También conozco a personas que encontraron en Jesús la respuesta a sus búsquedas frustradas. Desearon, soñaron, buscaron, arriesgaron y no encontraron. Vencieron el miedo y se la jugaron.
En un momento dado de sus vidas sintieron que todos vivían sus vidas en plenitud salvo ellos. Y después de una fase de rebeldía por su mala suerte, encontraron sentido a su camino, a su renuncia.
Supieron que Dios les hablaba en el silencio hondo de su corazón, en la soledad a veces hiriente que estaban llamados a vivir. Se abrazaron a Jesús en su vida y agradecieron el camino que les regalaba para ser felices.
Comenzaron a amar de verdad, sin querer retener, sin querer imponer nada. Así hicieron de su vida lo que decía la Madre Teresa de Calcuta:
“No hay mejor manera de demostrar nuestra gratitud a Dios y a los hombres que aceptarlo todo con gozo. Un corazón ardiendo de amor es un corazón lleno de gozo. No permitáis jamás que la tristeza os invada hasta el punto de haceros olvidar el gozo de Cristo resucitado.

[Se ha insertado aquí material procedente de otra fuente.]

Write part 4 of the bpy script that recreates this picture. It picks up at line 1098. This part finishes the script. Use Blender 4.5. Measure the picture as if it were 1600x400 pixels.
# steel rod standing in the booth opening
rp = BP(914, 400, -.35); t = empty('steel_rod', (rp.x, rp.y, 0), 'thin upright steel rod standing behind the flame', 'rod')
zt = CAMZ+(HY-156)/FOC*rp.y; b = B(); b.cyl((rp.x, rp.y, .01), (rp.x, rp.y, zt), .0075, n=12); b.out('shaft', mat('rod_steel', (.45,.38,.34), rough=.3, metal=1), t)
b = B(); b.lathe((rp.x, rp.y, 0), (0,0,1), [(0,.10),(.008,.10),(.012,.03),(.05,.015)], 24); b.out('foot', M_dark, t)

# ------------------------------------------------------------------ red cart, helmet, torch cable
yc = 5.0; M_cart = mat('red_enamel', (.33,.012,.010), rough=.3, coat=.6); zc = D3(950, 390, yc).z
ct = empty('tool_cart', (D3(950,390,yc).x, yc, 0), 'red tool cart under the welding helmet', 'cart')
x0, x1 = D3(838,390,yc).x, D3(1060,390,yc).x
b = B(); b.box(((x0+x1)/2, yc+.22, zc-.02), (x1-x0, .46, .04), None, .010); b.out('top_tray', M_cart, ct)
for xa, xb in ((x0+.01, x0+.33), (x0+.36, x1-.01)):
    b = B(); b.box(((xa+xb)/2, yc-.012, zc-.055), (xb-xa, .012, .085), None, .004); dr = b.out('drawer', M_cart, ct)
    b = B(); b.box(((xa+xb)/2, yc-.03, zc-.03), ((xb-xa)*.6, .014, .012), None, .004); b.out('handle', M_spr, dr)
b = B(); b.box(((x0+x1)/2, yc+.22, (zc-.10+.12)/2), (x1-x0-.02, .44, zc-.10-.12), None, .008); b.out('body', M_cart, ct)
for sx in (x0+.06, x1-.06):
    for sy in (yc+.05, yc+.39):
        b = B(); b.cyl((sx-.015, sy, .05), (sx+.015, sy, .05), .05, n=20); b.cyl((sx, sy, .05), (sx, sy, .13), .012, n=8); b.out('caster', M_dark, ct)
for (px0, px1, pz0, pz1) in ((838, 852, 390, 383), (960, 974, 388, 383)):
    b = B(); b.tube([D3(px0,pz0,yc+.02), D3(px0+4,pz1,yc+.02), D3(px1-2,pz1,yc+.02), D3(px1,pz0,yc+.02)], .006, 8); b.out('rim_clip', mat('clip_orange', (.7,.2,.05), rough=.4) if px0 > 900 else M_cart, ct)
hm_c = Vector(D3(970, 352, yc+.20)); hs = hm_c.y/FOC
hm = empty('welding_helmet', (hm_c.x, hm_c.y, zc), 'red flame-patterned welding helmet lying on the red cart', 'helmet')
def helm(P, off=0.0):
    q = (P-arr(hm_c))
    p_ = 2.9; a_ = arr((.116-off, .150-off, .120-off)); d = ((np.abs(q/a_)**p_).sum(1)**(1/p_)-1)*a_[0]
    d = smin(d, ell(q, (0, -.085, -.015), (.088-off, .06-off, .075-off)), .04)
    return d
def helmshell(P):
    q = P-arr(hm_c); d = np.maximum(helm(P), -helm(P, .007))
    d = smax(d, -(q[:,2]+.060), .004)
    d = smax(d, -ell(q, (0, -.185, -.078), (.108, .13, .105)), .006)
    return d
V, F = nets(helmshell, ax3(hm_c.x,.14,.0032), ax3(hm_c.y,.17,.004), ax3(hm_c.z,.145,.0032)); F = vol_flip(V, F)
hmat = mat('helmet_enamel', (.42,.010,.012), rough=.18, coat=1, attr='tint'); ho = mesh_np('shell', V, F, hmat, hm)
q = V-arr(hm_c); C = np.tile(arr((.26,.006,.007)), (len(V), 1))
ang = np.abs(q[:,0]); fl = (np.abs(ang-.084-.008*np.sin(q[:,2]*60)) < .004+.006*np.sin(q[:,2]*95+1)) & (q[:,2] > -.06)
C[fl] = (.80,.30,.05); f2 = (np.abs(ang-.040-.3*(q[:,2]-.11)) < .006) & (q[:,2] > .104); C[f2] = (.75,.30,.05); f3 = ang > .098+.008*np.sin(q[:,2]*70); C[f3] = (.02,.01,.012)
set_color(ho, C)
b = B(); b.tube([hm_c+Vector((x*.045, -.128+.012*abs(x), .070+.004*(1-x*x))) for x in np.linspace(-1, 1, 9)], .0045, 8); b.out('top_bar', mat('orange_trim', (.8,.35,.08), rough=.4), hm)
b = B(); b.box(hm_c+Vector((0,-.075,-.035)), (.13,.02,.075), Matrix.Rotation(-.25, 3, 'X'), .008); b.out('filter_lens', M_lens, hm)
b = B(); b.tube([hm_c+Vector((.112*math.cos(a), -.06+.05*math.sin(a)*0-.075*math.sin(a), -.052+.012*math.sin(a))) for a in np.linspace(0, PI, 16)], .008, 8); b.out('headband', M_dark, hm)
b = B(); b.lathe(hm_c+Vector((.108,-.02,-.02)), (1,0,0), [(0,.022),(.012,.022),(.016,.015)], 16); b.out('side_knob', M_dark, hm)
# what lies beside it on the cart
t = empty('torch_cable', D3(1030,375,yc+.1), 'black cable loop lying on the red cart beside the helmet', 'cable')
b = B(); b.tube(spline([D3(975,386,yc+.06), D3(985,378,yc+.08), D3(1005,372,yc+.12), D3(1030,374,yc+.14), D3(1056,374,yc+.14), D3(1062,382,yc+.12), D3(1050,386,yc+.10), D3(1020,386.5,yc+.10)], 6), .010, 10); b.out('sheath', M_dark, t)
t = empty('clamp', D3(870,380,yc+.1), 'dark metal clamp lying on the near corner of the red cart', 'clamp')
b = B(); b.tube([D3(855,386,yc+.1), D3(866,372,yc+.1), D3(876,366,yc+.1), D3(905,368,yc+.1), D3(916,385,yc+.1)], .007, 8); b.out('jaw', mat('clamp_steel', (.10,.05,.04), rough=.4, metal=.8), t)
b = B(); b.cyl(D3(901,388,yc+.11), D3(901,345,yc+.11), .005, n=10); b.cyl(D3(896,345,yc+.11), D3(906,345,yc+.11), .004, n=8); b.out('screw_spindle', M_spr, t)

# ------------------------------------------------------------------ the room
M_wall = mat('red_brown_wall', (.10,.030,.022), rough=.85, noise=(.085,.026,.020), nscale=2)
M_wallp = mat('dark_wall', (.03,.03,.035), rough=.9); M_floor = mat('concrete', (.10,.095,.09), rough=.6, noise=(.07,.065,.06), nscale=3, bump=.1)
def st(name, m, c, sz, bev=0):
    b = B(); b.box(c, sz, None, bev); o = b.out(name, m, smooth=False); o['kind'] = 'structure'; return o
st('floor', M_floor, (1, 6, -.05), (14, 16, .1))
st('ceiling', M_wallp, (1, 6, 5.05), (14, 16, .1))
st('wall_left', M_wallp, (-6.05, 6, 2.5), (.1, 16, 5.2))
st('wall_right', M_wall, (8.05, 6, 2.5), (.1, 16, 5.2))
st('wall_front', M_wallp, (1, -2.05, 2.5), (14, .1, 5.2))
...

Todos experimentamos el ardiente deseo del cielo, allí donde se encuentra Dios. Pues bien, desde ahora está en poder de todos nosotros estar en el cielo con Él, ser, con Él, felices desde este mismo instante.
Esta felicidad inmediata con Él quiere decir: amar como Él ama, ayudar como Él ayuda, dar como Él da, servir como Él sirve, socorrer como Él socorre, permanecer con Él todas las horas del día, y tocar su mismo ser presente detrás del rostro de la aflicción humana”.
Vivir así es vivir con sentido. Es la posibilidad de amar siempre, de dar la vida siempre.
Esas personas que encontraron en Cristo el camino, no perdieron la alegría de vivir. Se encontraron con un sentido a su vida diferente al planeado. Saborearon el gozo de una vida nueva.
Dejaron de golpear su cabeza contra un muro y decidieron entrar por la puerta que se les abría. Dejaron de obsesionarse con sus planes, con sus deseos y comprendieron lo que siempre intuyeron:
“Que no somos dioses, que no podemos someter la vida a nuestros caprichos; que no es el mundo quien debe ajustarse a nuestros deseos, sino nuestros deseos a las posibilidades que ofrece el mundo”[4].
Se hicieron al camino, a la mar, a la libertad. Descubrieron la senda oculta de su felicidad y se llenaron de vida, porque empezaron a confiar en el amor de Dios en sus corazones.
Asumieron las cosas como eran y se alegraron de poder vivir esa vida, y no otra. No se resignaron ante lo que era inevitable y siguieron soñando. El que ha soñado alguna vez no puede dejar de soñar.
Aprendieron a caminar por caminos imprevistos. Se asombraron con alegría al ver lugares inesperados. ¿Cómo vivimos nosotros la vida que nos toca vivir? ¿Cómo miramos con paz la realidad con la que chocamos queriendo cambiarla?
No es fácil vencer la tristeza en los fracasos, en las pérdidas. La tristeza se mete en el alma y nos quita la alegría y las ganas de soñar. Un adagio brasileño dice: “Sonríe, aunque tu sonrisa sea triste. Porque aún más triste que tu sonrisa triste, sería la tristeza de no saber sonreír”.
¡Qué importante vencer la tristeza con sonrisas! Fundamental guardar la tristeza que a veces nos invade y vencerla con la alegría que sólo nos da Dios. Que la tristeza no tiña de gris toda nuestra vida. Que no nos quite las ganas de luchar y aspirar a las cumbres más altas.